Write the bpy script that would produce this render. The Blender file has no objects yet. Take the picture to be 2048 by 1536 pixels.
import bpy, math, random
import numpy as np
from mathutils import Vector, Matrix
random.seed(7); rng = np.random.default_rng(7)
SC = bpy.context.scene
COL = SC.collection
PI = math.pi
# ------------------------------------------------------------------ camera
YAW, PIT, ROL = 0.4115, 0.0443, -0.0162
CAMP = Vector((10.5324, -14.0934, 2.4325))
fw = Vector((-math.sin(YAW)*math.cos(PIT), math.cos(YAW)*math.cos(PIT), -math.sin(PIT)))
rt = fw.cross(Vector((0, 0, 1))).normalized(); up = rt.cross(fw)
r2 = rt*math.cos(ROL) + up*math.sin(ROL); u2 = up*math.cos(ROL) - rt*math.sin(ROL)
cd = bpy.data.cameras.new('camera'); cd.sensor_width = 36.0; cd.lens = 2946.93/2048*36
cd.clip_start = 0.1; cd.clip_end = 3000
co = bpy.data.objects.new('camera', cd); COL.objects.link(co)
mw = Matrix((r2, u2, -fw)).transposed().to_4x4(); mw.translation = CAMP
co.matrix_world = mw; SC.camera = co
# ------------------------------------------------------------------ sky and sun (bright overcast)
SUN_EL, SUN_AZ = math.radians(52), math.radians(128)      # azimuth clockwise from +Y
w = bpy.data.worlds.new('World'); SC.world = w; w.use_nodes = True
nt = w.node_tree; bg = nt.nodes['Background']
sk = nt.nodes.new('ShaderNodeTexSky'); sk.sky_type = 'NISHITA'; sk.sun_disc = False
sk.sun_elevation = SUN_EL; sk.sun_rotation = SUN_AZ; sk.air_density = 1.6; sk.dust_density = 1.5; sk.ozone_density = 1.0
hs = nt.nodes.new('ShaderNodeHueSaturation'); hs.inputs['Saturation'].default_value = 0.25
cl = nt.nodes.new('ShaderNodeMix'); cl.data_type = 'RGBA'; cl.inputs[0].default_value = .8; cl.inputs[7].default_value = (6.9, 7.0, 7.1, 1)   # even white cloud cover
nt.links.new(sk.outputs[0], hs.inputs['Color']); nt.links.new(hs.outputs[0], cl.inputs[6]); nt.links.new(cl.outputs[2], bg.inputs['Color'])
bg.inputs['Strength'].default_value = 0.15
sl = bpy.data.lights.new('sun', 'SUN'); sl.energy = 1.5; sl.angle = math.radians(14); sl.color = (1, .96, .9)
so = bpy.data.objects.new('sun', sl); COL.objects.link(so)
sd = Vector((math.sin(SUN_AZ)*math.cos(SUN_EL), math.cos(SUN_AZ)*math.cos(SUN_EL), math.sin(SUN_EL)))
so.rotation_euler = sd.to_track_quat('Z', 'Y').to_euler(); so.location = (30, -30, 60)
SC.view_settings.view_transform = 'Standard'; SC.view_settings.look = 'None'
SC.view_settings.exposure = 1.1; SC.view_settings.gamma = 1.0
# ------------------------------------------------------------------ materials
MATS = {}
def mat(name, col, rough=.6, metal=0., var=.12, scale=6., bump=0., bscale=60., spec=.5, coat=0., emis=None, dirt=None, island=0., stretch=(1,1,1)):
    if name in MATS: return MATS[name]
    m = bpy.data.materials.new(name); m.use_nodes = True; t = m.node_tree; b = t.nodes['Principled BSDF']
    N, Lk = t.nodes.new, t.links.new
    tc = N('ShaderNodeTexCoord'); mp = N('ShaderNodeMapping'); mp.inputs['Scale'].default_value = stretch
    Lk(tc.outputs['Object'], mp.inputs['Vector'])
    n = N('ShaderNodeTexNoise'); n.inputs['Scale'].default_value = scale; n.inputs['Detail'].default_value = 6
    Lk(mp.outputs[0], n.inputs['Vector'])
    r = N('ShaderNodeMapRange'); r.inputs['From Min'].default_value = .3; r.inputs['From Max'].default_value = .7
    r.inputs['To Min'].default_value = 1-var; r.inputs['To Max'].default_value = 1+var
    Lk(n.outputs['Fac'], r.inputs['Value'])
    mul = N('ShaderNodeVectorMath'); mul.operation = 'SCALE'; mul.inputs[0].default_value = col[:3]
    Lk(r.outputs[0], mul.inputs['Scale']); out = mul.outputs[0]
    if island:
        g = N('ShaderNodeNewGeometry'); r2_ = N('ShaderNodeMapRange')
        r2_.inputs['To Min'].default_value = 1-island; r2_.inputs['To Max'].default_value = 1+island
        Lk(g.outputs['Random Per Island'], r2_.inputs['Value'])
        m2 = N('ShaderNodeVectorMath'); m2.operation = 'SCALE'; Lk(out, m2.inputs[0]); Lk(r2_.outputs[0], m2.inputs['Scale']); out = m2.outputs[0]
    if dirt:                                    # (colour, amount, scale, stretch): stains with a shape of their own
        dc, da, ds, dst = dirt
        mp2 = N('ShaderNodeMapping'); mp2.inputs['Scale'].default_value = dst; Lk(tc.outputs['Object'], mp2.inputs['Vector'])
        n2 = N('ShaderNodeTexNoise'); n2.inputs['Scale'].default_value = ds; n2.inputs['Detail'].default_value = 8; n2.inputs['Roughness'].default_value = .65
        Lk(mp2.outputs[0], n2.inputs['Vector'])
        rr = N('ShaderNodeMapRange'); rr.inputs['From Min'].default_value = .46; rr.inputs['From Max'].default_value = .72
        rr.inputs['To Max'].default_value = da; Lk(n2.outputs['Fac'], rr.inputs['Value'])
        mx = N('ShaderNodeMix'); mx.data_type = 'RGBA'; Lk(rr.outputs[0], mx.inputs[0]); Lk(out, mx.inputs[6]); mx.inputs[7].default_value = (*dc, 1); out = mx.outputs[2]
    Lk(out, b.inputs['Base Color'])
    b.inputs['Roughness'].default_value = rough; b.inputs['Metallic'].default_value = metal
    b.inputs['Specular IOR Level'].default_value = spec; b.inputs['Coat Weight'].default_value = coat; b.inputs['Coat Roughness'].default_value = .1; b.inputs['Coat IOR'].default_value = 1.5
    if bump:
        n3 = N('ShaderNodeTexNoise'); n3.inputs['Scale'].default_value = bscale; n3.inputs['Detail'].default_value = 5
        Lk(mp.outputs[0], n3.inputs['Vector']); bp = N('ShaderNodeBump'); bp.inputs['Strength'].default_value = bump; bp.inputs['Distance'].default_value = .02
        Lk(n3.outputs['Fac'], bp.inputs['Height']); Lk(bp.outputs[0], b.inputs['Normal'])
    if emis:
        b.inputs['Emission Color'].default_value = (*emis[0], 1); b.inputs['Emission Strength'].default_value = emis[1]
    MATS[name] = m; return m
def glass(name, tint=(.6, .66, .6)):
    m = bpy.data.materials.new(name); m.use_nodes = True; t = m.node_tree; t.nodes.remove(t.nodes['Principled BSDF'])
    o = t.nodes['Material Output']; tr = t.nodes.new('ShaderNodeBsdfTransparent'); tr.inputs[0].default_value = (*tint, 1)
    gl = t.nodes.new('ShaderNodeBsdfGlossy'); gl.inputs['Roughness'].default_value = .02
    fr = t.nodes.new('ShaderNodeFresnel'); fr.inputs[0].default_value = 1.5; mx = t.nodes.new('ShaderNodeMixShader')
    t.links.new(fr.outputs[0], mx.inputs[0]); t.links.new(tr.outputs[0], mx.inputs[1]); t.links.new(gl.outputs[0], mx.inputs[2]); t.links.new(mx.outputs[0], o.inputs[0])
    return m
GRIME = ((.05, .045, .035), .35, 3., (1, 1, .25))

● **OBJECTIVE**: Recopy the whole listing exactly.

● **TASK RESPONSE**:
Write the bpy script that would produce this render. The Blender file has no objects yet. Take the picture to be 2048 by 1536 pixels.
import bpy, math, random
import numpy as np
from mathutils import Vector, Matrix
random.seed(7); rng = np.random.default_rng(7)
SC = bpy.context.scene
COL = SC.collection
PI = math.pi
# ------------------------------------------------------------------ camera
YAW, PIT, ROL = 0.4115, 0.0443, -0.0162
CAMP = Vector((10.5324, -14.0934, 2.4325))
fw = Vector((-math.sin(YAW)*math.cos(PIT), math.cos(YAW)*math.cos(PIT), -math.sin(PIT)))
rt = fw.cross(Vector((0, 0, 1))).normalized(); up = rt.cross(fw)
r2 = rt*math.cos(ROL) + up*math.sin(ROL); u2 = up*math.cos(ROL) - rt*math.sin(ROL)
cd = bpy.data.cameras.new('camera'); cd.sensor_width = 36.0; cd.lens = 2946.93/2048*36
cd.clip_start = 0.1; cd.clip_end = 3000
co = bpy.data.objects.new('camera', cd); COL.objects.link(co)
mw = Matrix((r2, u2, -fw)).transposed().to_4x4(); mw.translation = CAMP
co.matrix_world = mw; SC.camera = co
# ------------------------------------------------------------------ sky and sun (bright overcast)
SUN_EL, SUN_AZ = math.radians(52), math.radians(128)      # azimuth clockwise from +Y
w = bpy.data.worlds.new('World'); SC.world = w; w.use_nodes = True
nt = w.node_tree; bg = nt.nodes['Background']
sk = nt.nodes.new('ShaderNodeTexSky'); sk.sky_type = 'NISHITA'; sk.sun_disc = False
sk.sun_elevation = SUN_EL; sk.sun_rotation = SUN_AZ; sk.air_density = 1.6; sk.dust_density = 1.5; sk.ozone_density = 1.0
hs = nt.nodes.new('ShaderNodeHueSaturation'); hs.inputs['Saturation'].default_value = 0.25
cl = nt.nodes.new('ShaderNodeMix'); cl.data_type = 'RGBA'; cl.inputs[0].default_value = .8; cl.inputs[7].default_value = (6.9, 7.0, 7.1, 1)   # even white cloud cover
nt.links.new(sk.outputs[0], hs.inputs['Color']); nt.links.new(hs.outputs[0], cl.inputs[6]); nt.links.new(cl.outputs[2], bg.inputs['Color'])
bg.inputs['Strength'].default_value = 0.15
sl = bpy.data.lights.new('sun', 'SUN'); sl.energy = 1.5; sl.angle = math.radians(14); sl.color = (1, .96, .9)
so = bpy.data.objects.new('sun', sl); COL.objects.link(so)
sd = Vector((math.sin(SUN_AZ)*math.cos(SUN_EL), math.cos(SUN_AZ)*math.cos(SUN_EL), math.sin(SUN_EL)))
so.rotation_euler = sd.to_track_quat('Z', 'Y').to_euler(); so.location = (30, -30, 60)
SC.view_settings.view_transform = 'Standard'; SC.view_settings.look = 'None'
SC.view_settings.exposure = 1.1; SC.view_settings.gamma = 1.0
# ------------------------------------------------------------------ materials
MATS = {}
def mat(name, col, rough=.6, metal=0., var=.12, scale=6., bump=0., bscale=60., spec=.5, coat=0., emis=None, dirt=None, island=0., stretch=(1,1,1)):
    if name in MATS: return MATS[name]
    m = bpy.data.materials.new(name); m.use_nodes = True; t = m.node_tree; b = t.nodes['Principled BSDF']
    N, Lk = t.nodes.new, t.links.new
    tc = N('ShaderNodeTexCoord'); mp = N('ShaderNodeMapping'); mp.inputs['Scale'].default_value = stretch
    Lk(tc.outputs['Object'], mp.inputs['Vector'])
    n = N('ShaderNodeTexNoise'); n.inputs['Scale'].default_value = scale; n.inputs['Detail'].default_value = 6
    Lk(mp.outputs[0], n.inputs['Vector'])
    r = N('ShaderNodeMapRange'); r.inputs['From Min'].default_value = .3; r.inputs['From Max'].default_value = .7
    r.inputs['To Min'].default_value = 1-var; r.inputs['To Max'].default_value = 1+var
    Lk(n.outputs['Fac'], r.inputs['Value'])
    mul = N('ShaderNodeVectorMath'); mul.operation = 'SCALE'; mul.inputs[0].default_value = col[:3]
    Lk(r.outputs[0], mul.inputs['Scale']); out = mul.outputs[0]
    if island:
        g = N('ShaderNodeNewGeometry'); r2_ = N('ShaderNodeMapRange')
        r2_.inputs['To Min'].default_value = 1-island; r2_.inputs['To Max'].default_value = 1+island
        Lk(g.outputs['Random Per Island'], r2_.inputs['Value'])
        m2 = N('ShaderNodeVectorMath'); m2.operation = 'SCALE'; Lk(out, m2.inputs[0]); Lk(r2_.outputs[0], m2.inputs['Scale']); out = m2.outputs[0]
    if dirt:                                    # (colour, amount, scale, stretch): stains with a shape of their own
        dc, da, ds, dst = dirt
        mp2 = N('ShaderNodeMapping'); mp2.inputs['Scale'].default_value = dst; Lk(tc.outputs['Object'], mp2.inputs['Vector'])
        n2 = N('ShaderNodeTexNoise'); n2.inputs['Scale'].default_value = ds; n2.inputs['Detail'].default_value = 8; n2.inputs['Roughness'].default_value = .65
        Lk(mp2.outputs[0], n2.inputs['Vector'])
        rr = N('ShaderNodeMapRange'); rr.inputs['From Min'].default_value = .46; rr.inputs['From Max'].default_value = .72
        rr.inputs['To Max'].default_value = da; Lk(n2.outputs['Fac'], rr.inputs['Value'])
        mx = N('ShaderNodeMix'); mx.data_type = 'RGBA'; Lk(rr.outputs[0], mx.inputs[0]); Lk(out, mx.inputs[6]); mx.inputs[7].default_value = (*dc, 1); out = mx.outputs[2]
    Lk(out, b.inputs['Base Color'])
    b.inputs['Roughness'].default_value = rough; b.inputs['Metallic'].default_value = metal
    b.inputs['Specular IOR Level'].default_value = spec; b.inputs['Coat Weight'].default_value = coat; b.inputs['Coat Roughness'].default_value = .1; b.inputs['Coat IOR'].default_value = 1.5
    if bump:
        n3 = N('ShaderNodeTexNoise'); n3.inputs['Scale'].default_value = bscale; n3.inputs['Detail'].default_value = 5
        Lk(mp.outputs[0], n3.inputs['Vector']); bp = N('ShaderNodeBump'); bp.inputs['Strength'].default_value = bump; bp.inputs['Distance'].default_value = .02
        Lk(n3.outputs['Fac'], bp.inputs['Height']); Lk(bp.outputs[0], b.inputs['Normal'])
    if emis:
        b.inputs['Emission Color'].default_value = (*emis[0], 1); b.inputs['Emission Strength'].default_value = emis[1]
    MATS[name] = m; return m
def glass(name, tint=(.6, .66, .6)):
    m = bpy.data.materials.new(name); m.use_nodes = True; t = m.node_tree; t.nodes.remove(t.nodes['Principled BSDF'])
    o = t.nodes['Material Output']; tr = t.nodes.new('ShaderNodeBsdfTransparent'); tr.inputs[0].default_value = (*tint, 1)
    gl = t.nodes.new('ShaderNodeBsdfGlossy'); gl.inputs['Roughness'].default_value = .02
    fr = t.nodes.new('ShaderNodeFresnel'); fr.inputs[0].default_value = 1.5; mx = t.nodes.new('ShaderNodeMixShader')
    t.links.new(fr.outputs[0], mx.inputs[0]); t.links.new(tr.outputs[0], mx.inputs[1]); t.links.new(gl.outputs[0], mx.inputs[2]); t.links.new(mx.outputs[0], o.inputs[0])
    return m
GRIME = ((.05, .045, .035), .35, 3., (1, 1, .25))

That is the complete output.